::: Exercise data

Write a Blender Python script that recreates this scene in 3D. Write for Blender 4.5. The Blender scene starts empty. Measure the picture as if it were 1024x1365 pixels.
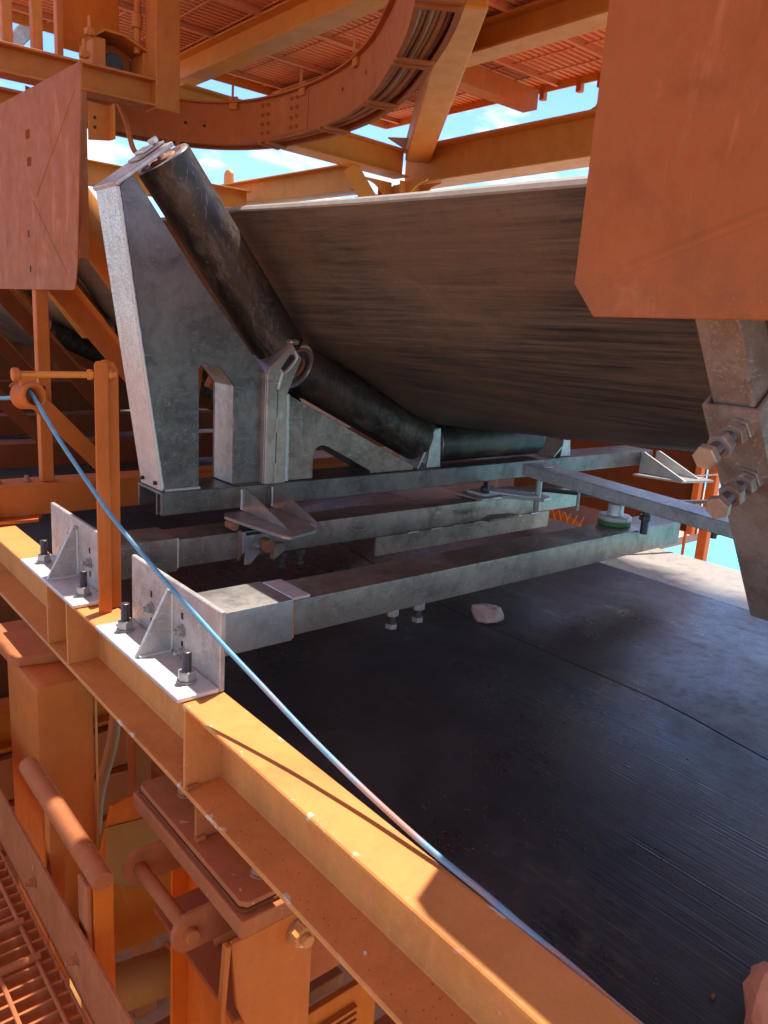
import bpy, bmesh, math, random
from mathutils import Vector, Matrix
random.seed(7)
PI = math.pi
SC = bpy.context.scene
COL = SC.collection

# ---------------------------------------------------------------- camera
cam_d = bpy.data.cameras.new('camera'); cam = bpy.data.objects.new('camera', cam_d); COL.objects.link(cam)
RW = ((0.76424204, -0.64155168, 0.06592084), (-0.0988158, -0.2174906, -0.97104752), (0.63731432, 0.73560131, -0.2296109))
cam.matrix_world = Matrix(((RW[0][0], -RW[1][0], -RW[2][0], 0), (RW[0][1], -RW[1][1], -RW[2][1], 0),
                           (RW[0][2], -RW[1][2], -RW[2][2], 0.75), (0, 0, 0, 1)))
cam_d.sensor_fit = 'HORIZONTAL'; cam_d.sensor_width = 36; cam_d.lens = 36 * 1025 / 1024
cam_d.clip_start = 0.02; cam_d.clip_end = 6000
cam_d.dof.use_dof = True; cam_d.dof.focus_distance = 2.1; cam_d.dof.aperture_fstop = 13
SC.camera = cam

# ---------------------------------------------------------------- sky and sun
SUN = Vector((0.31, 0.12, 1.0)).normalized()
elev = math.asin(SUN.z); az = math.atan2(SUN.x, SUN.y)
w = bpy.data.worlds.new('World'); SC.world = w; w.use_nodes = True
nt = w.node_tree; N = nt.nodes; LK = nt.links; N.clear()
out = N.new('ShaderNodeOutputWorld'); bg = N.new('ShaderNodeBackground'); bg.inputs[1].default_value = 0.13
sky = N.new('ShaderNodeTexSky'); sky.sky_type = 'NISHITA'; sky.sun_disc = False
sky.sun_elevation = elev; sky.sun_rotation = az; sky.air_density = 1.0; sky.dust_density = 0.3; sky.ozone_density = 2.0
tc = N.new('ShaderNodeTexCoord'); mp = N.new('ShaderNodeMapping'); mp.inputs['Scale'].default_value = (1, 1, 2.4)
mp.inputs['Location'].default_value = (0.35, 0.1, 0.2)
nz = N.new('ShaderNodeTexNoise'); nz.inputs['Scale'].default_value = 5.5; nz.inputs['Detail'].default_value = 7; nz.inputs['Roughness'].default_value = 0.55
rp = N.new('ShaderNodeValToRGB'); rp.color_ramp.elements[0].position = 0.46; rp.color_ramp.elements[1].position = 0.56
mx = N.new('ShaderNodeMixRGB'); mx.inputs[2].default_value = (3.1, 3.1, 3.1, 1)
LK.new(tc.outputs['Generated'], mp.inputs[0]); LK.new(mp.outputs[0], nz.inputs['Vector']); LK.new(nz.outputs['Fac'], rp.inputs[0])
LK.new(rp.outputs[0], mx.inputs[0]); tint = N.new('ShaderNodeMixRGB'); tint.blend_type = 'MULTIPLY'; tint.inputs[0].default_value = 1; tint.inputs[2].default_value = (0.36, 0.455, 0.70, 1)
LK.new(sky.outputs[0], tint.inputs[1]); LK.new(tint.outputs[0], mx.inputs[1]); LK.new(mx.outputs[0], bg.inputs[0]); LK.new(bg.outputs[0], out.inputs[0])
sd = bpy.data.lights.new('sun', 'SUN'); sd.energy = 2.25; sd.angle = math.radians(0.53); sd.color = (1.0, 0.95, 0.87)
so = bpy.data.objects.new('sun', sd); COL.objects.link(so); so.rotation_euler = SUN.to_track_quat('Z', 'Y').to_euler(); so.location = (-3, -2, 20)

SC.view_settings.view_transform = 'Standard'; SC.view_settings.look = 'None'
SC.view_settings.exposure = 1.92; SC.view_settings.gamma = 1.0; SC.view_settings.use_curve_mapping = False
SC.cycles.max_bounces = 9; SC.cycles.diffuse_bounces = 6; SC.cycles.glossy_bounces = 4
SC.cycles.use_denoising = True

# ---------------------------------------------------------------- materials
class Mat:
    def __init__(s, name):
        s.m = bpy.data.materials.new(name); s.m.use_nodes = True
        s.t = s.m.node_tree; s.n = s.t.nodes; s.b = s.n['Principled BSDF']
        s.tc = s.n.new('ShaderNodeTexCoord')
    def link(s, a, b): s.t.links.new(a, b)
    def noise(s, scale, detail=4, rough=0.6, stretch=None, dist=0.0, loc=None):
        n = s.n.new('ShaderNodeTexNoise'); n.inputs['Scale'].default_value = scale
        n.inputs['Detail'].default_value = detail; n.inputs['Roughness'].default_value = rough; n.inputs['Distortion'].default_value = dist
        if stretch or loc:
            m = s.n.new('ShaderNodeMapping'); m.inputs['Scale'].default_value = stretch or (1, 1, 1); m.inputs['Location'].default_value = loc or (0, 0, 0)
            s.link(s.tc.outputs['Object'], m.inputs[0]); s.link(m.outputs[0], n.inputs['Vector'])
        else: s.link(s.tc.outputs['Object'], n.inputs['Vector'])
        return n.outputs['Fac']
    def voronoi(s, scale, stretch=None):
        n = s.n.new('ShaderNodeTexVoronoi'); n.inputs['Scale'].default_value = scale
        m = s.n.new('ShaderNodeMapping'); m.inputs['Scale'].default_value = stretch or (1, 1, 1)
        s.link(s.tc.outputs['Object'], m.inputs[0]); s.link(m.outputs[0], n.inputs['Vector'])
        return n
    def ramp(s, f, lo, hi, a=0.0, b=1.0):
        r = s.n.new('ShaderNodeMapRange'); r.inputs[1].default_value = lo; r.inputs[2].default_value = hi
        r.inputs[3].default_value = a; r.inputs[4].default_value = b; r.clamp = True
        s.link(f, r.inputs[0]); return r.outputs[0]
    def mix(s, f, c1, c2, mode='MIX'):
        m = s.n.new('ShaderNodeMixRGB'); m.blend_type = mode
        for i, v in ((0, f), (1, c1), (2, c2)):
            if isinstance(v, (int, float)): m.inputs[i].default_value = v
            elif isinstance(v, tuple): m.inputs[i].default_value = (*v, 1)
            else: s.link(v, m.inputs[i])
        return m.outputs[0]
    def math(s, op, a, b=0.0):
        m = s.n.new('ShaderNodeMath'); m.operation = op
        for i, v in ((0, a), (1, b)):
            if isinstance(v, (int, float)): m.inputs[i].default_value = v
            else: s.link(v, m.inputs[i])
        return m.outputs[0]
    def up(s, lo=0.2, hi=0.9):
        g = s.n.new('ShaderNodeNewGeometry'); x = s.n.new('ShaderNodeSeparateXYZ'); s.link(g.outputs['Normal'], x.inputs[0])
        return s.ramp(x.outputs['Z'], lo, hi)
    def col(s, c):
        if isinstance(c, tuple): s.b.inputs['Base Color'].default_value = (*c, 1)
        else: s.link(c, s.b.inputs['Base Color'])
    def rough(s, r):
        if isinstance(r, (int, float)): s.b.inputs['Roughness'].default_value = r
        else: s.link(r, s.b.inputs['Roughness'])
    def bump(s, f, strength=0.3, dist=0.002):
        b = s.n.new('ShaderNodeBump'); b.inputs['Strength'].default_value = strength; b.inputs['Distance'].default_value = dist
        s.link(f, b.inputs['Height'])
        prev = s.b.inputs['Normal']
        if prev.is_linked: s.link(prev.links[0].from_socket, b.inputs['Normal'])
        s.link(b.outputs[0], s.b.inputs['Normal'])

def paint(name, base, dust, amount=0.5, rough=0.55, chips=0.0, scale=1.0, upd=0.5, metal_chip=(0.45, 0.45, 0.47), smear=0.0, edge=None, speck=None):
    M = Mat(name)
    n1 = M.noise(3.0 * scale, 6, 0.65); n2 = M.noise(17 * scale, 5, 0.7); n3 = M.noise(240, 3, 0.6)
    streak = M.noise(9 * scale, 4, 0.6, (2.2, 2.2, 0.28))
    f = M.ramp(M.math('ADD', M.math('MULTIPLY', n1, 0.55), M.math('MULTIPLY', streak, 0.45)), 0.38, 0.64, 0.0, amount)
    c = M.mix(f, base, dust)
    c = M.mix(M.math('MULTIPLY', M.up(), upd), c, M.mix(n2, dust, tuple(v * 1.15 for v in base)))
    c = M.mix(M.ramp(n2, 0.3, 0.75, 0.0, 0.28), c, tuple(v * 0.55 for v in base))
    c = M.mix(M.ramp(n3, 0.42, 0.7, 0.0, 0.16), c, tuple(v * 0.5 for v in dust))
    M.rough(M.ramp(n2, 0.2, 0.8, rough - 0.1, min(1, rough + 0.25))); M.b.inputs['Specular IOR Level'].default_value = 0.22
    if smear:
        sm_ = M.noise(7, 5, 0.62, (1.6, 1.6, 0.45), 1.2, (2, 7, 1)); c = M.mix(M.ramp(sm_, 0.56, 0.72, 0, smear), c, tuple(min(0.8, v * 1.35 + 0.05) for v in dust))
        dk = M.noise(5.5, 6, 0.7, (1, 1, 0.8), 0.6, (8, 3, 4)); c = M.mix(M.ramp(dk, 0.5, 0.68, 0, smear * 0.8), c, tuple(v * 0.45 for v in dust))
        sc_ = M.noise(30, 3, 0.6, (1.0, 1.6, 0.10), 0.4, (1, 5, 3)); c = M.mix(M.ramp(sc_, 0.67, 0.76, 0, smear * 0.55), c, tuple(min(0.8, v * 1.3 + 0.03) for v in dust))
    if speck:
        sx0 = M.n.new('ShaderNodeSeparateXYZ'); M.link(M.tc.outputs['Object'], sx0.inputs[0])
        band = M.ramp(M.math('ADD', sx0.outputs['Z'], M.math('MULTIPLY', n1, 0.08)), speck[0], speck[1], 1, 0)
        c = M.mix(M.math('MULTIPLY', band, M.ramp(n2, 0.40, 0.62, 0, 0.6)), c, (0.24, 0.10, 0.05))
        c = M.mix(M.math('MULTIPLY', band, M.ramp(n3, 0.60, 0.70, 0, 0.5)), c, (0.46, 0.20, 0.11))
    if chips:
        k = M.noise(34 * scale, 3, 0.5, None, 0.8); k2 = M.noise(2.6, 2, 0.5)
        cf = M.math('MULTIPLY', M.ramp(k, 0.70 - chips, 0.72 - chips), M.ramp(k2, 0.5, 0.56))
        if edge:
            sx1 = M.n.new('ShaderNodeSeparateXYZ'); M.link(M.tc.outputs['Object'], sx1.inputs[0])
            em = M.math('MAXIMUM', M.ramp(sx1.outputs['X'], edge[0], edge[0] + 0.004, 1, 0), M.ramp(sx1.outputs['X'], edge[1] - 0.004, edge[1], 0, 1))
            cf = M.math('MULTIPLY', cf, em)
        c = M.mix(cf, c, metal_chip)
    M.col(c)
    M.bump(n2, 0.12, 0.003); M.bump(n3, 0.2, 0.0008)
    return M.m

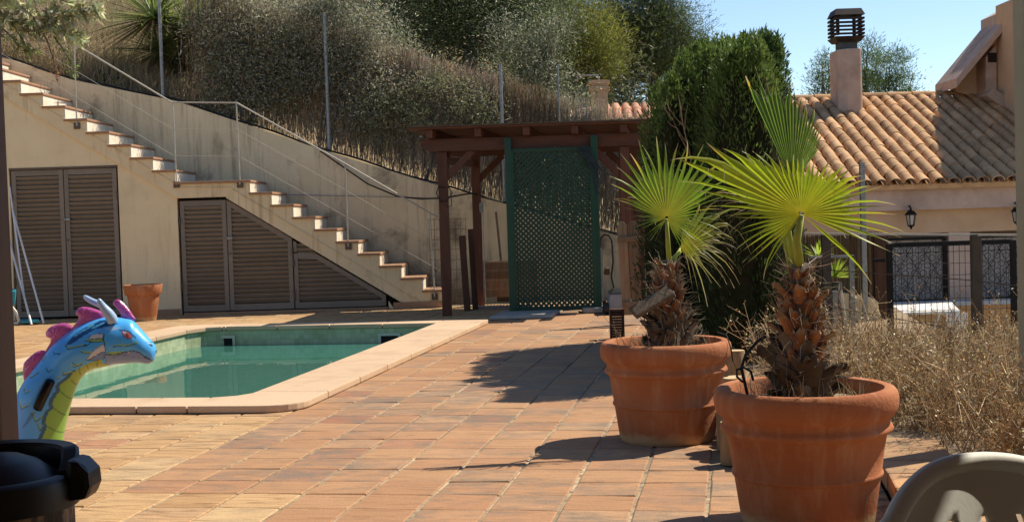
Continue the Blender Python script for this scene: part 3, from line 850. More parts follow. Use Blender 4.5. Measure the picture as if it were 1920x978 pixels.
for s in (1, -1):
    k = -45
    while k < 60:
        c = LX0 + k * pitch + .02
        e = clip_lath(c, s)
        k += 1
        if not e: continue
        a, b = e
        if math.hypot(a[0] - b[0], a[1] - b[1]) < .04: continue
        yy = LY + (.0035 if s > 0 else -.0035)
        t = MB(); t.bar((a[0], yy, a[1]), (b[0], yy, b[1]), .0275, .0065, up=(0, 1, 0))
        child(t.build('lath', M['greenpaint']), ls)
# coiled hose hung over the screen's corner
hs = MB()
for k in range(9):
    x0 = .86 + .02 * k
    hs.tube([(x0 - .02, LY - .05, 2.03), (x0 + .02, LY - .062, 1.98 - .012 * k), (x0 + .10 + .006 * k, LY - .066, 1.86 - .02 * k), (1.02 + .006 * k, LY - .06, 1.74 - .03 * k), (1.065 + .004 * k, LY - .055, 1.60 - .02 * k)], .0055, 6)
tag(hs.build('hanging_hose', M['hose']), 'bundle of thin dark blue tubing draped over the corner of the green lattice', 'hose')
pl = MB(); pl.hexa([(-.30, 15.35, .005), (.45, 15.35, .005), (.62, 16.35, .005), (-.12, 16.35, .005), (-.28, 15.37, .045), (.43, 15.37, .045), (.60, 16.33, .045), (-.10, 16.33, .045)])
tag(pl.build('stone_plinth', M['concrete'], bevel=.01), 'low dark stone plinth at the foot of the lattice screen by the pool corner', 'plinth')
pl = MB(); pl.box((1.16, 16.15, .035), (.62, .5, .06))
tag(pl.build('stone_plinth', M['concrete'], bevel=.01), 'small stone plinth under the right post of the lattice screen', 'plinth')

# things under the pergola
def stick_thing(name, label, cat, a, b, w, h, m, group=None):
    t = MB(); t.bar(a, b, w, h, up=(0, 1, 0)); return tag(t.build(name, M[m], bevel=.006), label, cat, group)
stick_thing('timber_stake', 'shorter dark timber stake standing beside the pergola post', 'stake', (-.60, 17.0, .0), (-.64, 17.0, .98), .085, .085, 'darkwood', 'dark timber stakes')
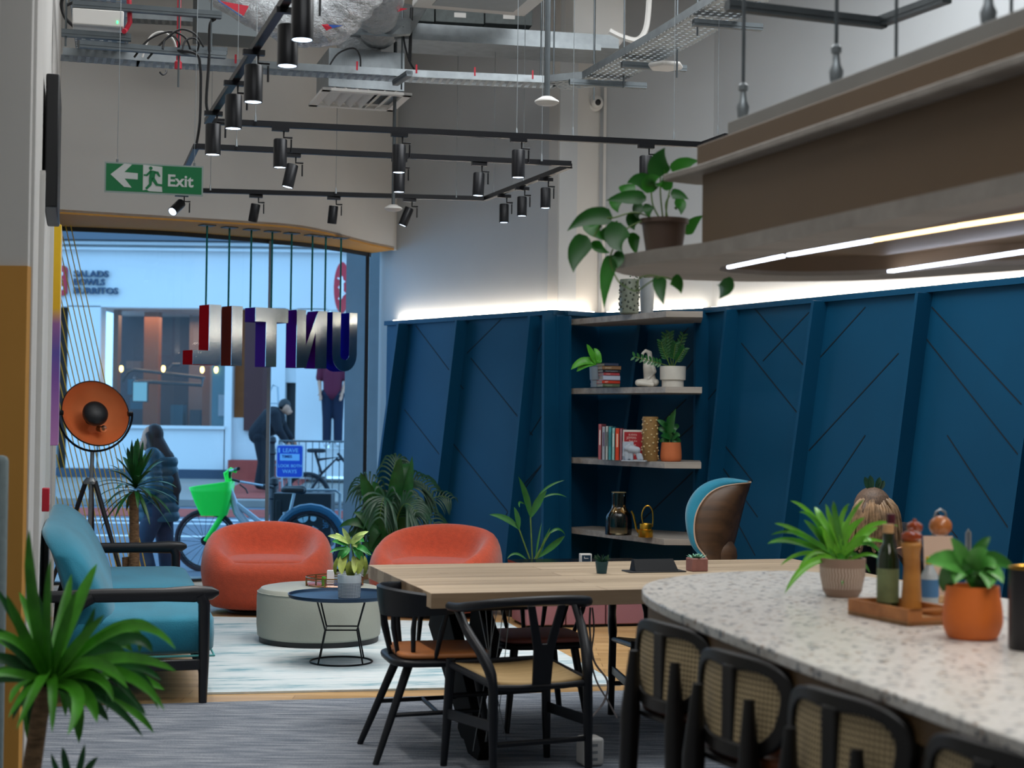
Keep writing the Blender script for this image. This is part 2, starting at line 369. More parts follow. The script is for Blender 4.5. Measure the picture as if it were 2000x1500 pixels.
panel('trim_3',AP,A1,[(793,632,757,900),(907,626,862,1010),(1050,618,1003,1080),(1078,612,1076,1080)],
      [(812,636,905,760),(980,622,912,690),(920,700,1040,850),(880,860,1000,1010),(1068,650,1034,720),(1035,850,1066,800),(790,800,860,890),(1060,905,1012,960),(985,1010,1064,900)])
panel('trim_4',A2,C1,[(1098,618,1098,1080)],[])
panel('trim_5',C1,J,[(1262,628,1213,1010)],[(1345,640,1270,720),(1365,690,1330,735),(1340,780,1255,860),(1365,820,1310,870),(1355,920,1240,1030),(1362,1010,1320,1060)])
panel('trim_6',J,B1,[(1376,606,1374,1080),(1437,604,1388,1080),(1608,588,1541,1090),(1812,572,1745,1100)],
      [(1470,598,1588,735),(1448,670,1560,810),(1580,610,1490,705),(1375,790,1420,735),(1395,890,1480,1010),(1416,870,1470,940),(1440,1020,1475,1085),(1600,700,1690,600),(1580,880,1755,690),(1600,985,1690,850),
       (1720,1030,1760,940),(1820,600,1995,790),(1850,850,1975,1040),(1800,650,1998,900),(1830,1000,1870,1050)])
panel('trim_7',B1,B2,[(2060,556,1985,1100),(2300,530,2200,1100)],[])
# LED cove strips lying on the panels, washing the wall above
m_led=emit('led_warm',(1.0,.85,.68,1),30)
def led(p,q,lab,t0=0,t1=1):
    p2=(p[0]+(q[0]-p[0])*t0,p[1]+(q[1]-p[1])*t0); q2=(p[0]+(q[0]-p[0])*t1,p[1]+(q[1]-p[1])*t1)
    l=math.hypot(q2[0]-p2[0],q2[1]-p2[1]); s=MB(); s.prism([(0,.035),(l,.035),(l,.06),(0,.06)],PT+.013,PT+.021,frame(p2,q2))
    tag(s.build('led_strip',m_led,smooth=0),lab,'light','LED strips on top of the blue panelling')
led(AP,A1,'glowing LED strip on top of the blue panels beside the shop window',.02,.98)
led(A1,C1,'short glowing LED strip above the dark corner left of the shelves',.05,.95)
led(C1,J,'glowing LED strip behind the topmost grey wall shelf',.05,.97)
led(J,B1,'long glowing LED strip on the blue panels right of the shelves',.02,.98)
led(B1,B2,'glowing LED strip on the blue panels nearest the camera',.02,.98)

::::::

Written problem = Your task is to return the lines above, from the first one up to and including the line containing "SC.camera = cam", minus any pictures.

Exercise answer =
Write a Blender Python script that recreates this scene in 3D. Write for Blender 4.5. The Blender scene starts empty. Measure the picture as if it were 1024x1365 pixels.
import bpy, bmesh, math, random
from mathutils import Vector, Matrix
random.seed(7)
PI = math.pi
SC = bpy.context.scene
COL = SC.collection

# ---------------------------------------------------------------- camera
cam_d = bpy.data.cameras.new('camera'); cam = bpy.data.objects.new('camera', cam_d); COL.objects.link(cam)
RW = ((0.76424204, -0.64155168, 0.06592084), (-0.0988158, -0.2174906, -0.97104752), (0.63731432, 0.73560131, -0.2296109))
cam.matrix_world = Matrix(((RW[0][0], -RW[1][0], -RW[2][0], 0), (RW[0][1], -RW[1][1], -RW[2][1], 0),
                           (RW[0][2], -RW[1][2], -RW[2][2], 0.75), (0, 0, 0, 1)))
cam_d.sensor_fit = 'HORIZONTAL'; cam_d.sensor_width = 36; cam_d.lens = 36 * 1025 / 1024
cam_d.clip_start = 0.02; cam_d.clip_end = 6000
cam_d.dof.use_dof = True; cam_d.dof.focus_distance = 2.1; cam_d.dof.aperture_fstop = 13
SC.camera = cam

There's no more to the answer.